(Directions for this task) Among the entries below, extract exactly the lines that run from the one with "Model this scene" through the one with "from mathutils import Vector, Matrix, Euler", both ends included.

Stored entries
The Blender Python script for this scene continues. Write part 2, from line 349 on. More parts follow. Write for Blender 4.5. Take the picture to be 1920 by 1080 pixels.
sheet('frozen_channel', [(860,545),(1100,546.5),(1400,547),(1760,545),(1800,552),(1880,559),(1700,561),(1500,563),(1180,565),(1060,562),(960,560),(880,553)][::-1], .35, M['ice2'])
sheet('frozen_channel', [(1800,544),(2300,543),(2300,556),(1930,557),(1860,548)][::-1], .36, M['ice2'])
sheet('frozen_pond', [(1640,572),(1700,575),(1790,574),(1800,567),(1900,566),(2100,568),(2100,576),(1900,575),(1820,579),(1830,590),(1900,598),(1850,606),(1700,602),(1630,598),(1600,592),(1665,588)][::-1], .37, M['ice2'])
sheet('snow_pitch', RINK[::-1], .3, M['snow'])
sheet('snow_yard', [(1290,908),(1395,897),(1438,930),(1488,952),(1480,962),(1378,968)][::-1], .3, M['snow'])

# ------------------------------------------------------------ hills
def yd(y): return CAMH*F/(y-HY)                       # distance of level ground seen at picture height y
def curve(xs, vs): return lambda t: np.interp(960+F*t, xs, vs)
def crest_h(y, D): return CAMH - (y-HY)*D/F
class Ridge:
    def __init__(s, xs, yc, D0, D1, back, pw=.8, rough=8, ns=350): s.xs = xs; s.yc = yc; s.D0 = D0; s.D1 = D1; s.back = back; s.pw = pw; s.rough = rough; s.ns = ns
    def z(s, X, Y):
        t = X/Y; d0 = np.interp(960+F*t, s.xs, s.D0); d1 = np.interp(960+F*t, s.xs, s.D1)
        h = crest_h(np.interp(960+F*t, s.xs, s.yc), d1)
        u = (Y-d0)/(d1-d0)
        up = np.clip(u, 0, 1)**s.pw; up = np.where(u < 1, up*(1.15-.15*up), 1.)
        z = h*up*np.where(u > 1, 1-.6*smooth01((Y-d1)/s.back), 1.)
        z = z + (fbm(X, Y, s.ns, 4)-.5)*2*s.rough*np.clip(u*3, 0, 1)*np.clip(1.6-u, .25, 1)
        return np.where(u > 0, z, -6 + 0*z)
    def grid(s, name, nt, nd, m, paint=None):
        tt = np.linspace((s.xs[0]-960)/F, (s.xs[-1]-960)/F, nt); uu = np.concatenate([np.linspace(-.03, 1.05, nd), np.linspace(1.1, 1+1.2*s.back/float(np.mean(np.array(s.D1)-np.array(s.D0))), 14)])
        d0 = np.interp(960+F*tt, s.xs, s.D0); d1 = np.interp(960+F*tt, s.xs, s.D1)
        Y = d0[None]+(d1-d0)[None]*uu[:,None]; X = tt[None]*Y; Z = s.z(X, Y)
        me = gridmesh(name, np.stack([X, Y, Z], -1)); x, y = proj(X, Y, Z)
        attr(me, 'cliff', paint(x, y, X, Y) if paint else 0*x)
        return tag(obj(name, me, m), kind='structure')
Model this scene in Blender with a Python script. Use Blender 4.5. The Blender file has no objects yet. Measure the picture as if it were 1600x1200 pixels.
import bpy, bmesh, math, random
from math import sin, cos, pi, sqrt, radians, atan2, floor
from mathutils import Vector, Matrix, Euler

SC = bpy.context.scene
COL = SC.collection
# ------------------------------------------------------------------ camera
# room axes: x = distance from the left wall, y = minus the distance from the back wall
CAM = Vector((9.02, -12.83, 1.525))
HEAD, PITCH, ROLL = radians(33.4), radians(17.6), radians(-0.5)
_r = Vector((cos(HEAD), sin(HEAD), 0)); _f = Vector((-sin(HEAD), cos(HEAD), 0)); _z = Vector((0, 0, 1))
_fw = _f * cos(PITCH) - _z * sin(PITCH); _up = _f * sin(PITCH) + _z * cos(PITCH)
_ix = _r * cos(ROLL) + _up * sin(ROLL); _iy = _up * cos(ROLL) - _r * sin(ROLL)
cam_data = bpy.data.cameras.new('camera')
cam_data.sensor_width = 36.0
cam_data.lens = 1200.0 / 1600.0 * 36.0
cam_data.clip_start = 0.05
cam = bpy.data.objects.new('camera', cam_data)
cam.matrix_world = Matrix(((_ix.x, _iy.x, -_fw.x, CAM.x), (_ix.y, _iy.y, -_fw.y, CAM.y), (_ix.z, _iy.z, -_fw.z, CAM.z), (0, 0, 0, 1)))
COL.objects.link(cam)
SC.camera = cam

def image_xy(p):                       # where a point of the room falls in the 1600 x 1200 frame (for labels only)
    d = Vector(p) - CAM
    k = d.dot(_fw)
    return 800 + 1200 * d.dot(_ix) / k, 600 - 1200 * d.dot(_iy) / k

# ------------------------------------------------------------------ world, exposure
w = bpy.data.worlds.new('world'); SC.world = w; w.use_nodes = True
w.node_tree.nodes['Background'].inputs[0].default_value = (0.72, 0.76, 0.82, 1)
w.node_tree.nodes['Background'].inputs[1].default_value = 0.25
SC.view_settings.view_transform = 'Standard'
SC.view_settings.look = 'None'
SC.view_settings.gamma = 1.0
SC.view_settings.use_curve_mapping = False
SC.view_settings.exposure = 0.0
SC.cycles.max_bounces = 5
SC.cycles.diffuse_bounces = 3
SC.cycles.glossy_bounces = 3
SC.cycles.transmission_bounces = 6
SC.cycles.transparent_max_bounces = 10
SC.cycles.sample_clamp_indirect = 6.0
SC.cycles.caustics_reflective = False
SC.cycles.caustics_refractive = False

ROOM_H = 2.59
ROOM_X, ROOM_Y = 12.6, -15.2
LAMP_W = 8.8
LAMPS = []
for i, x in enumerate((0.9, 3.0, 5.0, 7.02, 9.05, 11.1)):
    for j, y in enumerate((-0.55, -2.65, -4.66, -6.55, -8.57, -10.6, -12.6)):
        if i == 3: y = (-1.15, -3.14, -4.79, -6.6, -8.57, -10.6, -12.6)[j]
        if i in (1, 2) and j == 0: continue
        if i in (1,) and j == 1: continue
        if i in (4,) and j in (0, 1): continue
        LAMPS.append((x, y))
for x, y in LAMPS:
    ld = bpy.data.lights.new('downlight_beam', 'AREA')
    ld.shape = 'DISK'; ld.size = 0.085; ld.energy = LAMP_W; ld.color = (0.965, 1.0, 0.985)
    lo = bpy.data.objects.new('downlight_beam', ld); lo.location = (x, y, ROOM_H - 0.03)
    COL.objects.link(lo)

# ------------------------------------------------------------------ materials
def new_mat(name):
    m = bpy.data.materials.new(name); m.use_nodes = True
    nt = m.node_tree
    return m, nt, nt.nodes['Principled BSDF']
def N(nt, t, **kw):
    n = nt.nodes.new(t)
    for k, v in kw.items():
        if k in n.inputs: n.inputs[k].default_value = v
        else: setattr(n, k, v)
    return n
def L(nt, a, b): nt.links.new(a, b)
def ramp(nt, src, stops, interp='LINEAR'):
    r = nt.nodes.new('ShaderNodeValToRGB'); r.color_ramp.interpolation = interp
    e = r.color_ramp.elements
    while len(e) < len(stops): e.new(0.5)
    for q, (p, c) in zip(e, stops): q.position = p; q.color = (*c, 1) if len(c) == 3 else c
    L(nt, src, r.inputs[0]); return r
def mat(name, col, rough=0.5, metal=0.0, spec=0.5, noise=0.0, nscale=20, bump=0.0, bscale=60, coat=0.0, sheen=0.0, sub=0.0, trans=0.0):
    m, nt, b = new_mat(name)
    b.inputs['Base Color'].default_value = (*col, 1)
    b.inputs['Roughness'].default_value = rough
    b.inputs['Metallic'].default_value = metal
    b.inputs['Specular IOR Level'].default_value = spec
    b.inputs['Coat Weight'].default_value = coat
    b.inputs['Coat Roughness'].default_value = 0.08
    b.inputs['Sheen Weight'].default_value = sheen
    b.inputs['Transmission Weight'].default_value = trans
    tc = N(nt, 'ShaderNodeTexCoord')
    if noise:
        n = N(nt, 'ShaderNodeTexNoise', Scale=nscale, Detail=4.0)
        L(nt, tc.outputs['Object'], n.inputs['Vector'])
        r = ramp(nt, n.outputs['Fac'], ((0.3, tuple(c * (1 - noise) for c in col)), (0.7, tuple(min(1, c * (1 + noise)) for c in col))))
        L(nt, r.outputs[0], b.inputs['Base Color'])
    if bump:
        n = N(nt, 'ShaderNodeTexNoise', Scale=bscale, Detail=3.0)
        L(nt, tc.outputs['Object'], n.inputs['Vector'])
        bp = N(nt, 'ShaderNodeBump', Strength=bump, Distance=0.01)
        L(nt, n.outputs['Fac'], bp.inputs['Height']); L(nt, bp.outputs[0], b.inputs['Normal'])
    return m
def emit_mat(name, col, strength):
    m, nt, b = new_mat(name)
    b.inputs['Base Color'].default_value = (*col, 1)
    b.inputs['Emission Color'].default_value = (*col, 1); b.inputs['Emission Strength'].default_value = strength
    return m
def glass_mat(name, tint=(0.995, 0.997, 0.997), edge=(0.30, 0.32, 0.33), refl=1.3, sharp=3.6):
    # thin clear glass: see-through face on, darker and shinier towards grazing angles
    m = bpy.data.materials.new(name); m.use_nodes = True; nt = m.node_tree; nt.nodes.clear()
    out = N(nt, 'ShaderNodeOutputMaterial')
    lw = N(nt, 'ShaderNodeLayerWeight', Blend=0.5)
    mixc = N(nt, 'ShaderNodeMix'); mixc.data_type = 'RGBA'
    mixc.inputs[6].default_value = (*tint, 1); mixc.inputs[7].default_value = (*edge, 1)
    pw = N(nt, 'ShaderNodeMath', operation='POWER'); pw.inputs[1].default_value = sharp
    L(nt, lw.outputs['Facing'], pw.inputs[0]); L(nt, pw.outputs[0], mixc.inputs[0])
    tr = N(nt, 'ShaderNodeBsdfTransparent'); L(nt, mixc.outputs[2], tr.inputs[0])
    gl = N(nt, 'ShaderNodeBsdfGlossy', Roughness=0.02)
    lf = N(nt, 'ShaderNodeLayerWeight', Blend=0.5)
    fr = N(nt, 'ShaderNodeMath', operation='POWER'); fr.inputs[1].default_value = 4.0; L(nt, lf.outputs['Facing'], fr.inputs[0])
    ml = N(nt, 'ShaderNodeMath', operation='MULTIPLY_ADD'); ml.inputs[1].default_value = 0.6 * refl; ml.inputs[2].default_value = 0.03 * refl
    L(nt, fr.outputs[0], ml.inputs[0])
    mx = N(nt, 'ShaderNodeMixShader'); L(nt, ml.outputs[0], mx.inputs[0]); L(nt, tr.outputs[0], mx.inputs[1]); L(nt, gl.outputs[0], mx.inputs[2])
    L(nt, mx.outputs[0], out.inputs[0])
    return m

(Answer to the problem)
Model this scene in Blender with a Python script. Use Blender 4.5. The Blender file has no objects yet. Measure the picture as if it were 1600x1200 pixels.
import bpy, bmesh, math, random
from math import sin, cos, pi, sqrt, radians, atan2, floor
from mathutils import Vector, Matrix, Euler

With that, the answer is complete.